Fourteen Bronx parks included in city’s new weekend cleaning crew effort

Macombs Dam Park garbage can with advertisement that says: Lets make NYC clean and rat free, a little litter can lead to big problems
An NYC trash can encourages parkgoers to clean up after themselves, warning about the presence of rats at Macombs Dam Park in Concourse.
Photo ET Rodriguez

As part of a citywide push for cleaner parks, 19 “hot spots” in 14 Bronx Parks will be better tended to on weekends.

The NYC Department of Parks and Recreation this week announced the hiring of 240 full-time staffers tasked with cleaning city parks during a new weekend evening shift in select park locations.

The workers will focus on trash, litter and graffiti at 100 “hot spots” across 62 city parks citywide. And not surprisingly — under a mayor known for his distaste for rats — they are also tasked with mitigating the presence of rodents.

Out of the 240 new employees, about 50 will be stationed in the Bronx, an NYC Parks spokesperson told the Bronx Times. The new workers’ salaries citywide will total about $10 million, the spokesperson said.

Of the 100 hot spots throughout the city, 19 are in the Bronx, across 14 parks. In total, there are about 400 parks across the borough, according to the Parks spokesperson.

A chart that shows: Bronx Park, Claremont, Joyce Kilmer, Macombs Dam, Concrete Plant, Haffen, Starlight, Soundview, Williambridge Oval and St. James parks each have one hot spot; Crotona, Pelham Bay and Ferry Point parks each have two hot spots and Van Cortlandt Park has three hot spots, according to the Parks spokesperson.

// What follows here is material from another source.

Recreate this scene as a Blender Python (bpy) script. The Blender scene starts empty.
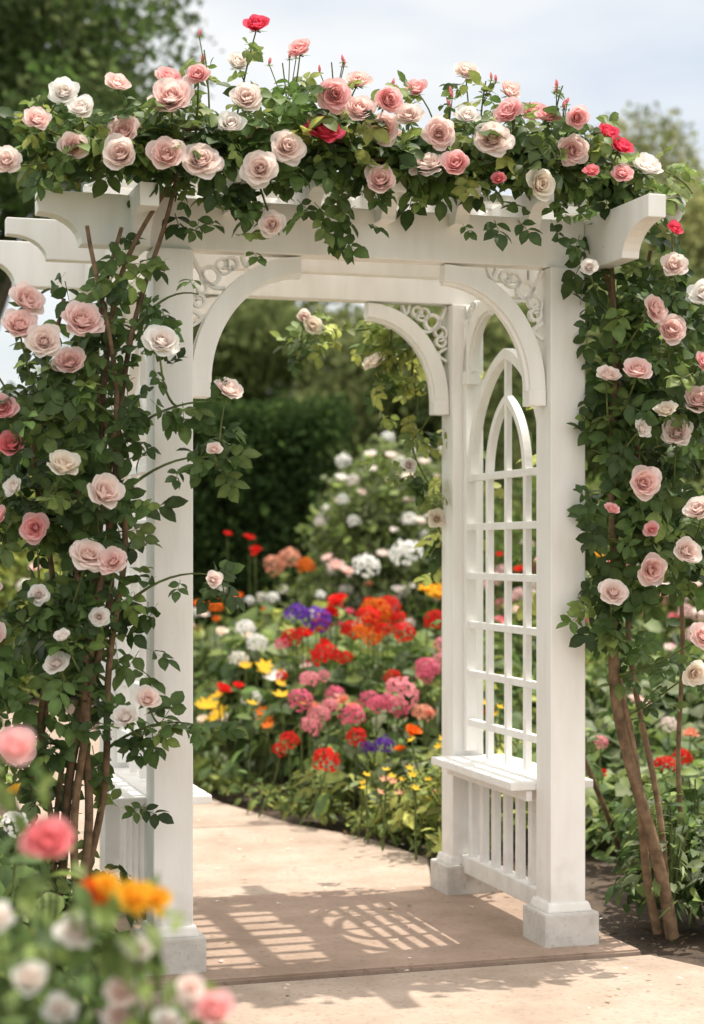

Hot spots are specific areas in city parks that attract intense use during warmer weather, which are typically picnic and barbeque locations, the Parks spokesperson told the Bronx Times. These areas, which have been identified by Parks staff over the years, have traditionally been points of focus for summer cleaners, though the new workforce will be in place year-round.

Historically, Parks staff had cleaning shifts in mornings and afternoons during the week, and worked overtime on late afternoons and weekends, according to the Parks Department. This new Thursday-Sunday evening shift cohort is the first full-time staff dedicated to evening and weekend peak hours, according to the department.

While the second shift workers will mainly focus on the hot spot areas, they will clean nearby areas in the same parks if time allows, the spokesperson told the Bronx Times.

While the workers’ main responsibility is simply keeping parks cleaner — which can make the public areas less appealing to rodents — they will also follow the direction of Parks’ exterminators by physically closing burrows and trimming vegetation to minimize harborage, the spokesperson said.

On Tuesday afternoon, Bronxites in Macombs Dam Park, one of the Bronx parks selected for weekend cleaning, told the Bronx Times they found the park to be free of litter and graffiti.

Yasmine DelaRosa, a Concourse resident, said she usually sees more garbage during the summer, particularly when games are played there. The park, right next to the new Yankee Stadium, is in the footprint of the Yankees’ old ballpark.

“They come and drink and stuff, and it’s horrible,” she said. “But during the winter time when no one is playing, then it’s not that bad.”

The workforce initiative, which was announced on Monday, is part of Mayor Eric Adams’ Get Stuff Clean initiative, which allocated $14.5 million this fiscal year to cleaning protocols across the city. The workers started on March 9, according to the Parks spokesperson.

“Our goal is to create and maintain inviting, clean spaces for people to enjoy, and we are proud that for the first time ever we have added new dedicated staff to help keep our parks free of litter during peak hours,” NYC Parks Commissioner Sue Donoghue said in a statement. “With these new employees in our parks later in the afternoon and into the evening hours, these additional staff will help us reach a new level of cleanliness in some of our busiest greenspaces. As always, we continue to urge New Yorkers to do their part: please take out what you bring in, and dispose of refuse in proper receptacles.”